▶ Exercise task
Output the full material exactly as it appears here.

▶ Listed entries
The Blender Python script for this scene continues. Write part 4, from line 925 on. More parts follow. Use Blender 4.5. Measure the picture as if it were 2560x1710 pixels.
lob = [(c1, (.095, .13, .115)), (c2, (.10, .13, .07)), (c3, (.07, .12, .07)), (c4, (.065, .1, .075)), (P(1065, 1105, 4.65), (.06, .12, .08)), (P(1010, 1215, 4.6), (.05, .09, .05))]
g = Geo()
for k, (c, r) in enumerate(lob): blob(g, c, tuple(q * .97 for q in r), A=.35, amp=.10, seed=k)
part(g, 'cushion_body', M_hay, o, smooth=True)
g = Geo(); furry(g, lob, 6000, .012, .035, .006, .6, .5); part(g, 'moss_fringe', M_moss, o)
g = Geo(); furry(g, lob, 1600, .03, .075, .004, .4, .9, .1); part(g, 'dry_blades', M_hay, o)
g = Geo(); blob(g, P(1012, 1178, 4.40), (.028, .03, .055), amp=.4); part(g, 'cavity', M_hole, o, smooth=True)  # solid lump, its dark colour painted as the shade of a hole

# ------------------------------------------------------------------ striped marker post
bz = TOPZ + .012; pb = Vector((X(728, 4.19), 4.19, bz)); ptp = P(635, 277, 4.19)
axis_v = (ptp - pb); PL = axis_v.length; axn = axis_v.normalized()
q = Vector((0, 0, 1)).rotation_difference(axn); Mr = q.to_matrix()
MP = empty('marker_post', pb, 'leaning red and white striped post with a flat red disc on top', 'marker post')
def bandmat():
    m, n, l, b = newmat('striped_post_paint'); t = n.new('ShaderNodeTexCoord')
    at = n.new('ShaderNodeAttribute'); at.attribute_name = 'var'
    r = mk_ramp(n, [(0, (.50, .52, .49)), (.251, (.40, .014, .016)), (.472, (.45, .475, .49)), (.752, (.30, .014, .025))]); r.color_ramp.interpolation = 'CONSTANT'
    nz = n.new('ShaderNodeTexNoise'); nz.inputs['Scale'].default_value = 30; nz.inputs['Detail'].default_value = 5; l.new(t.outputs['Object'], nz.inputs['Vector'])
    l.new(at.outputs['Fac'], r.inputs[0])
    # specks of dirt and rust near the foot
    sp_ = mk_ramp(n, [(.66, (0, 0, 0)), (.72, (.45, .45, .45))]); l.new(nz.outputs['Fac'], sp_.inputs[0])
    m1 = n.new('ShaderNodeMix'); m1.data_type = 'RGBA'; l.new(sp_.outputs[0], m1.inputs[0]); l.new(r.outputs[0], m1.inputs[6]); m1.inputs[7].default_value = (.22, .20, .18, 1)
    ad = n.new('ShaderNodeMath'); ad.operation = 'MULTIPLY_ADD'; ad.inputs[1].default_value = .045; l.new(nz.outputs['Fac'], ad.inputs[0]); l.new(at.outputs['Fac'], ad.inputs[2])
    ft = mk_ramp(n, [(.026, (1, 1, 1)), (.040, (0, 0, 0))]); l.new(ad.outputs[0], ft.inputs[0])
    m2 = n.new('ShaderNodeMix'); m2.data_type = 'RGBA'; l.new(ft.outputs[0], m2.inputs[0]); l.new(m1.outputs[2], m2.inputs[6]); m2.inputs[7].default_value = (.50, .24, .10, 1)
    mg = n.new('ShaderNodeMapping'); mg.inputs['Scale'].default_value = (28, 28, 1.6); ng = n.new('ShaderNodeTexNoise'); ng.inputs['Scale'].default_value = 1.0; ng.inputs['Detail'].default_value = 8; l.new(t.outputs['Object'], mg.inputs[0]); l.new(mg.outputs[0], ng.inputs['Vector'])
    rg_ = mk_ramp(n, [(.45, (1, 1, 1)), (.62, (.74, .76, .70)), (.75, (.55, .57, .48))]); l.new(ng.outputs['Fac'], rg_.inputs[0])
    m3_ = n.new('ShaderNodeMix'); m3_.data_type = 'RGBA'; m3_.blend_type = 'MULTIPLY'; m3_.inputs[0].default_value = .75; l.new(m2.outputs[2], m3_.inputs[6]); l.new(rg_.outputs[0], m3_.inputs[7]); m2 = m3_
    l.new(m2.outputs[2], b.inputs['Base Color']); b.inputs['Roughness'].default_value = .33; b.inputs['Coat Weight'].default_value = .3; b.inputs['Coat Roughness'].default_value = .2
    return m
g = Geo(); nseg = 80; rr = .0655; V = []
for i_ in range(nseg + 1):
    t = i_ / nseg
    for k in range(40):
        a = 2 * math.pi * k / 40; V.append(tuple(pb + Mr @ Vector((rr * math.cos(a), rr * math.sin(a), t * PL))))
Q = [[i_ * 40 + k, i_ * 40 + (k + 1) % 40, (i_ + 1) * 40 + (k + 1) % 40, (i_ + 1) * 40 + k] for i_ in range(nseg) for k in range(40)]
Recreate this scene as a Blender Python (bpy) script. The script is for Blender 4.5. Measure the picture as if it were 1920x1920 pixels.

▶ Answer for the task
The Blender Python script for this scene continues. Write part 4, from line 925 on. More parts follow. Use Blender 4.5. Measure the picture as if it were 2560x1710 pixels.
lob = [(c1, (.095, .13, .115)), (c2, (.10, .13, .07)), (c3, (.07, .12, .07)), (c4, (.065, .1, .075)), (P(1065, 1105, 4.65), (.06, .12, .08)), (P(1010, 1215, 4.6), (.05, .09, .05))]
g = Geo()
for k, (c, r) in enumerate(lob): blob(g, c, tuple(q * .97 for q in r), A=.35, amp=.10, seed=k)
part(g, 'cushion_body', M_hay, o, smooth=True)
g = Geo(); furry(g, lob, 6000, .012, .035, .006, .6, .5); part(g, 'moss_fringe', M_moss, o)
g = Geo(); furry(g, lob, 1600, .03, .075, .004, .4, .9, .1); part(g, 'dry_blades', M_hay, o)
g = Geo(); blob(g, P(1012, 1178, 4.40), (.028, .03, .055), amp=.4); part(g, 'cavity', M_hole, o, smooth=True)  # solid lump, its dark colour painted as the shade of a hole

# ------------------------------------------------------------------ striped marker post
bz = TOPZ + .012; pb = Vector((X(728, 4.19), 4.19, bz)); ptp = P(635, 277, 4.19)
axis_v = (ptp - pb); PL = axis_v.length; axn = axis_v.normalized()
q = Vector((0, 0, 1)).rotation_difference(axn); Mr = q.to_matrix()
MP = empty('marker_post', pb, 'leaning red and white striped post with a flat red disc on top', 'marker post')
def bandmat():
    m, n, l, b = newmat('striped_post_paint'); t = n.new('ShaderNodeTexCoord')
    at = n.new('ShaderNodeAttribute'); at.attribute_name = 'var'
    r = mk_ramp(n, [(0, (.50, .52, .49)), (.251, (.40, .014, .016)), (.472, (.45, .475, .49)), (.752, (.30, .014, .025))]); r.color_ramp.interpolation = 'CONSTANT'
    nz = n.new('ShaderNodeTexNoise'); nz.inputs['Scale'].default_value = 30; nz.inputs['Detail'].default_value = 5; l.new(t.outputs['Object'], nz.inputs['Vector'])
    l.new(at.outputs['Fac'], r.inputs[0])
    # specks of dirt and rust near the foot
    sp_ = mk_ramp(n, [(.66, (0, 0, 0)), (.72, (.45, .45, .45))]); l.new(nz.outputs['Fac'], sp_.inputs[0])
    m1 = n.new('ShaderNodeMix'); m1.data_type = 'RGBA'; l.new(sp_.outputs[0], m1.inputs[0]); l.new(r.outputs[0], m1.inputs[6]); m1.inputs[7].default_value = (.22, .20, .18, 1)
    ad = n.new('ShaderNodeMath'); ad.operation = 'MULTIPLY_ADD'; ad.inputs[1].default_value = .045; l.new(nz.outputs['Fac'], ad.inputs[0]); l.new(at.outputs['Fac'], ad.inputs[2])
    ft = mk_ramp(n, [(.026, (1, 1, 1)), (.040, (0, 0, 0))]); l.new(ad.outputs[0], ft.inputs[0])
    m2 = n.new('ShaderNodeMix'); m2.data_type = 'RGBA'; l.new(ft.outputs[0], m2.inputs[0]); l.new(m1.outputs[2], m2.inputs[6]); m2.inputs[7].default_value = (.50, .24, .10, 1)
    mg = n.new('ShaderNodeMapping'); mg.inputs['Scale'].default_value = (28, 28, 1.6); ng = n.new('ShaderNodeTexNoise'); ng.inputs['Scale'].default_value = 1.0; ng.inputs['Detail'].default_value = 8; l.new(t.outputs['Object'], mg.inputs[0]); l.new(mg.outputs[0], ng.inputs['Vector'])
    rg_ = mk_ramp(n, [(.45, (1, 1, 1)), (.62, (.74, .76, .70)), (.75, (.55, .57, .48))]); l.new(ng.outputs['Fac'], rg_.inputs[0])
    m3_ = n.new('ShaderNodeMix'); m3_.data_type = 'RGBA'; m3_.blend_type = 'MULTIPLY'; m3_.inputs[0].default_value = .75; l.new(m2.outputs[2], m3_.inputs[6]); l.new(rg_.outputs[0], m3_.inputs[7]); m2 = m3_
    l.new(m2.outputs[2], b.inputs['Base Color']); b.inputs['Roughness'].default_value = .33; b.inputs['Coat Weight'].default_value = .3; b.inputs['Coat Roughness'].default_value = .2
    return m
g = Geo(); nseg = 80; rr = .0655; V = []
for i_ in range(nseg + 1):
    t = i_ / nseg
    for k in range(40):
        a = 2 * math.pi * k / 40; V.append(tuple(pb + Mr @ Vector((rr * math.cos(a), rr * math.sin(a), t * PL))))
Q = [[i_ * 40 + k, i_ * 40 + (k + 1) % 40, (i_ + 1) * 40 + (k + 1) % 40, (i_ + 1) * 40 + k] for i_ in range(nseg) for k in range(40)]
Recreate this scene as a Blender Python (bpy) script. The script is for Blender 4.5. Measure the picture as if it were 1920x1920 pixels.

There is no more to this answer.